— Start Collected material —

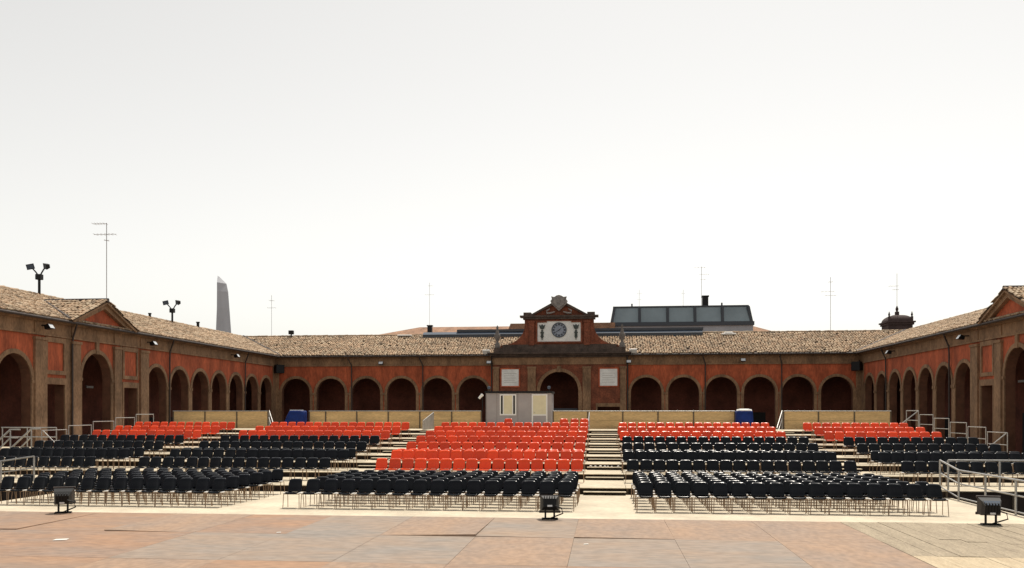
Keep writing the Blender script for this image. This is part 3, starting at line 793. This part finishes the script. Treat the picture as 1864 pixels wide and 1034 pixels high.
# ------------------------------------------------------------------ chairs
def shell_grid(prof, cols=7):
    """prof rows: (y, z, half width, edge shift y, edge shift z, normal yz) -> grid of points"""
    rows = []
    for (y, z, w, ey, ez) in prof:
        r = []
        for k in range(cols):
            u = -1 + 2 * k / (cols - 1)
            r.append(Vector((u * w, y + ey * u * u, z + ez * u * u)))
        rows.append(r)
    return rows
def shell(prof, th):
    rows = shell_grid(prof); nr = len(rows); nc = len(rows[0])
    def nrm(i, k):
        a = rows[min(i + 1, nr - 1)][k] - rows[max(i - 1, 0)][k]; b = rows[i][min(k + 1, nc - 1)] - rows[i][max(k - 1, 0)]
        return b.cross(a).normalized()
    front = [p for r in rows for p in r]
    back = [rows[i][k] + nrm(i, k) * th for i in range(nr) for k in range(nc)]
    cen = sum(front, Vector()) / len(front)
    V = front + back; F = []
    n = nr * nc
    for i in range(nr - 1):
        for k in range(nc - 1):
            q = (i * nc + k, i * nc + k + 1, i * nc + nc + k + 1, i * nc + nc + k)
            F.append(q); F.append(tuple(n + j for j in reversed(q)))
    edge = [k for k in range(nc)] + [i * nc + nc - 1 for i in range(1, nr)] + [(nr - 1) * nc + k for k in range(nc - 2, -1, -1)] + [i * nc for i in range(nr - 2, 0, -1)]
    # rounded rim: an extra loop pushed outwards
    mid = []
    for j in edge:
        m_ = (V[j] + V[n + j]) / 2; d = (m_ - cen); d = d - nrm(j // nc, j % nc) * d.dot(nrm(j // nc, j % nc)); d.normalize()
        mid.append(m_ + d * th * .5)
    b = len(V); V = V + mid
    m = len(edge)
    for i in range(m):
        j0, j1 = edge[i], edge[(i + 1) % m]
        F.append((j1, j0, b + i, b + (i + 1) % m)); F.append((n + j0, n + j1, b + (i + 1) % m, b + i))
    return V, F
back_prof = [(.170, .445, .182, -.055, .0), (.198, .50, .197, -.055, 0), (.218, .57, .196, -.05, 0), (.236, .65, .192, -.045, 0), (.250, .715, .184, -.04, 0), (.262, .750, .176, -.034, -.004), (.280, .772, .160, -.028, -.006), (.306, .778, .140, -.02, -.006)]
seat_prof = [(-.205, .395, .150, .02, .004), (-.200, .425, .172, .018, .006), (-.175, .442, .186, .012, .008), (-.05, .436, .192, 0, .016), (.08, .430, .190, 0, .02), (.15, .436, .180, -.02, .014)]
def chair_meshes(mp):
    bk = MB(); bk.mesh(*shell(back_prof, .026), True)
    st = MB(); st.mesh(*shell(seat_prof, -.024), True)
    legs = []
    for q in (-1, 1):
        legs.append(MB().tube([(q * .222, -.165, .405), (q * .236, -.195, 0)], .0098, 6))
        legs.append(MB().tube([(q * .222, .16, .405), (q * .236, .215, 0)], .0098, 6))
    fr = MB()
    for q in (-1, 1):
        fr.tube([(q * .222, -.17, .408), (q * .222, .165, .405)], .0105, 6)
        fr.tube([(q * .12, .15, .41), (q * .12, .225, .50)], .011, 5)
    fr.tube([(-.226, -.168, .400), (.226, -.168, .400)], .0105, 6); fr.tube([(-.222, .162, .402), (.222, .162, .402)], .0105, 6)
    lk = []
    for q in (-1, 1):
        x0, x1 = sorted((q * .192, q * .247)); lk.append(MB().box((x0, -.175, .415), (x1, .03, .440), .008))
    return bk, st, legs, fr, lk
def merged(parts):
    o = MB()
    for p in parts: o.mesh(p.v, p.f); o.s[-len(p.s):] = p.s
    return o
PROTO = {}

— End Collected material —

Word for word, quote the full listing, omitting every picture.

# Answer in full
Keep writing the Blender script for this image. This is part 3, starting at line 793. This part finishes the script. Treat the picture as 1864 pixels wide and 1034 pixels high.
# ------------------------------------------------------------------ chairs
def shell_grid(prof, cols=7):
    """prof rows: (y, z, half width, edge shift y, edge shift z, normal yz) -> grid of points"""
    rows = []
    for (y, z, w, ey, ez) in prof:
        r = []
        for k in range(cols):
            u = -1 + 2 * k / (cols - 1)
            r.append(Vector((u * w, y + ey * u * u, z + ez * u * u)))
        rows.append(r)
    return rows
def shell(prof, th):
    rows = shell_grid(prof); nr = len(rows); nc = len(rows[0])
    def nrm(i, k):
        a = rows[min(i + 1, nr - 1)][k] - rows[max(i - 1, 0)][k]; b = rows[i][min(k + 1, nc - 1)] - rows[i][max(k - 1, 0)]
        return b.cross(a).normalized()
    front = [p for r in rows for p in r]
    back = [rows[i][k] + nrm(i, k) * th for i in range(nr) for k in range(nc)]
    cen = sum(front, Vector()) / len(front)
    V = front + back; F = []
    n = nr * nc
    for i in range(nr - 1):
        for k in range(nc - 1):
            q = (i * nc + k, i * nc + k + 1, i * nc + nc + k + 1, i * nc + nc + k)
            F.append(q); F.append(tuple(n + j for j in reversed(q)))
    edge = [k for k in range(nc)] + [i * nc + nc - 1 for i in range(1, nr)] + [(nr - 1) * nc + k for k in range(nc - 2, -1, -1)] + [i * nc for i in range(nr - 2, 0, -1)]
    # rounded rim: an extra loop pushed outwards
    mid = []
    for j in edge:
        m_ = (V[j] + V[n + j]) / 2; d = (m_ - cen); d = d - nrm(j // nc, j % nc) * d.dot(nrm(j // nc, j % nc)); d.normalize()
        mid.append(m_ + d * th * .5)
    b = len(V); V = V + mid
    m = len(edge)
    for i in range(m):
        j0, j1 = edge[i], edge[(i + 1) % m]
        F.append((j1, j0, b + i, b + (i + 1) % m)); F.append((n + j0, n + j1, b + (i + 1) % m, b + i))
    return V, F
back_prof = [(.170, .445, .182, -.055, .0), (.198, .50, .197, -.055, 0), (.218, .57, .196, -.05, 0), (.236, .65, .192, -.045, 0), (.250, .715, .184, -.04, 0), (.262, .750, .176, -.034, -.004), (.280, .772, .160, -.028, -.006), (.306, .778, .140, -.02, -.006)]
seat_prof = [(-.205, .395, .150, .02, .004), (-.200, .425, .172, .018, .006), (-.175, .442, .186, .012, .008), (-.05, .436, .192, 0, .016), (.08, .430, .190, 0, .02), (.15, .436, .180, -.02, .014)]
def chair_meshes(mp):
    bk = MB(); bk.mesh(*shell(back_prof, .026), True)
    st = MB(); st.mesh(*shell(seat_prof, -.024), True)
    legs = []
    for q in (-1, 1):
        legs.append(MB().tube([(q * .222, -.165, .405), (q * .236, -.195, 0)], .0098, 6))
        legs.append(MB().tube([(q * .222, .16, .405), (q * .236, .215, 0)], .0098, 6))
    fr = MB()
    for q in (-1, 1):
        fr.tube([(q * .222, -.17, .408), (q * .222, .165, .405)], .0105, 6)
        fr.tube([(q * .12, .15, .41), (q * .12, .225, .50)], .011, 5)
    fr.tube([(-.226, -.168, .400), (.226, -.168, .400)], .0105, 6); fr.tube([(-.222, .162, .402), (.222, .162, .402)], .0105, 6)
    lk = []
    for q in (-1, 1):
        x0, x1 = sorted((q * .192, q * .247)); lk.append(MB().box((x0, -.175, .415), (x1, .03, .440), .008))
    return bk, st, legs, fr, lk
def merged(parts):
    o = MB()
    for p in parts: o.mesh(p.v, p.f); o.s[-len(p.s):] = p.s
    return o
PROTO = {}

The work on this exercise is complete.